## Begin Dataset content

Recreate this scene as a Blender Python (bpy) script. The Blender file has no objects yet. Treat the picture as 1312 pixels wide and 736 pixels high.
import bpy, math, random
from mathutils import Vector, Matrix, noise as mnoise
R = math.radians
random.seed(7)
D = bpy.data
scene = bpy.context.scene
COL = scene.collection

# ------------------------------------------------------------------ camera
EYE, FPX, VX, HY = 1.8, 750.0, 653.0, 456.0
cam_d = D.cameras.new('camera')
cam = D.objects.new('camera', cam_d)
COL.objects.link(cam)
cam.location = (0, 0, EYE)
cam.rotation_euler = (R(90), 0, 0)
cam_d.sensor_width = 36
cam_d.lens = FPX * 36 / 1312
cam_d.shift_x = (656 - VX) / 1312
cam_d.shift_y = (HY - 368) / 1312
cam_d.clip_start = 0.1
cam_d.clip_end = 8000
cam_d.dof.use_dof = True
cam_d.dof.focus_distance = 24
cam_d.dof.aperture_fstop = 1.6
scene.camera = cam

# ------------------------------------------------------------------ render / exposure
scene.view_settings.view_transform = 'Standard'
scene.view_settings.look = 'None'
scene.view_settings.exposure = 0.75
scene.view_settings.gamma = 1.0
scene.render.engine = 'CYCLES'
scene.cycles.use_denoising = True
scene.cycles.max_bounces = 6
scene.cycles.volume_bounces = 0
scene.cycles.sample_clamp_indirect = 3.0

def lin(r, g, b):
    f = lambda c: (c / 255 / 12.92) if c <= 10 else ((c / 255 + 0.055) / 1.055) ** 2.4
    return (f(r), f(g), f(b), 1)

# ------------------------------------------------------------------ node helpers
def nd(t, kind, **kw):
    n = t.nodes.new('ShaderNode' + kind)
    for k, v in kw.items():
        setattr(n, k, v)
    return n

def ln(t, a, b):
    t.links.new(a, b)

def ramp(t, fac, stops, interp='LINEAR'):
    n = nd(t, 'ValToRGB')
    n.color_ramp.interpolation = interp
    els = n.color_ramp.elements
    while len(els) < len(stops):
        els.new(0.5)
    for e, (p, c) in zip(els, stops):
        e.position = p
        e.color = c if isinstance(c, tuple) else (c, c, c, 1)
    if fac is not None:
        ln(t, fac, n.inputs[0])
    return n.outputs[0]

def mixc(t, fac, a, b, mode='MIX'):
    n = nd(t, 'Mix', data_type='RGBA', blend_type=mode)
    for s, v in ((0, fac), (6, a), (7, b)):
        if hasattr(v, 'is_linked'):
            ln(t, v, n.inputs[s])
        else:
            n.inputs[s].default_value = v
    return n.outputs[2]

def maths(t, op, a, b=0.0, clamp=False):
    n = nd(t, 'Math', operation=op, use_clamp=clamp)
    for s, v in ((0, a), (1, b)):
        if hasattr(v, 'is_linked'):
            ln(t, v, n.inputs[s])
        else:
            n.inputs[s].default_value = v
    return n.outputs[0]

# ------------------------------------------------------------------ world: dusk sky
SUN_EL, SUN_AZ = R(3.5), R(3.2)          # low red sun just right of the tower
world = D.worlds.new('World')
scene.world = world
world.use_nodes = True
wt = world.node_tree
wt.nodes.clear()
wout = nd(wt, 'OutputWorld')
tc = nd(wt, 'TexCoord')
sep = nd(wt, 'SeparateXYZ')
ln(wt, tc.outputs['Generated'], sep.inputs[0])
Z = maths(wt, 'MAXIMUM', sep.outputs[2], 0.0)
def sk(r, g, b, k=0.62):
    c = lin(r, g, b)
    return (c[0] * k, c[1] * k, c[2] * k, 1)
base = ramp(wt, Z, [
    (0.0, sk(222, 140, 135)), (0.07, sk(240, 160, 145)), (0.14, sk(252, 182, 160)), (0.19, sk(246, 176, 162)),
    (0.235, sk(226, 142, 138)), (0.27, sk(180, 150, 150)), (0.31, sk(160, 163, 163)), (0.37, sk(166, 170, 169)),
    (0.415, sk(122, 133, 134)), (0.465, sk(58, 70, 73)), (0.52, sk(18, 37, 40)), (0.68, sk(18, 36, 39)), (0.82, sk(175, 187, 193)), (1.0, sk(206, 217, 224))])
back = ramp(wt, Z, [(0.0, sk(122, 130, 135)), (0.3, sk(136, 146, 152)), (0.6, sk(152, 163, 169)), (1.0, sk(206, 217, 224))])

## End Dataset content

**Required work**:
Copy exactly the lines that run from the first line of the data to the line containing "COL = scene.collection", please, with both ends included and nothing else.

**Solution to the problem**:
Recreate this scene as a Blender Python (bpy) script. The Blender file has no objects yet. Treat the picture as 1312 pixels wide and 736 pixels high.
import bpy, math, random
from mathutils import Vector, Matrix, noise as mnoise
R = math.radians
random.seed(7)
D = bpy.data
scene = bpy.context.scene
COL = scene.collection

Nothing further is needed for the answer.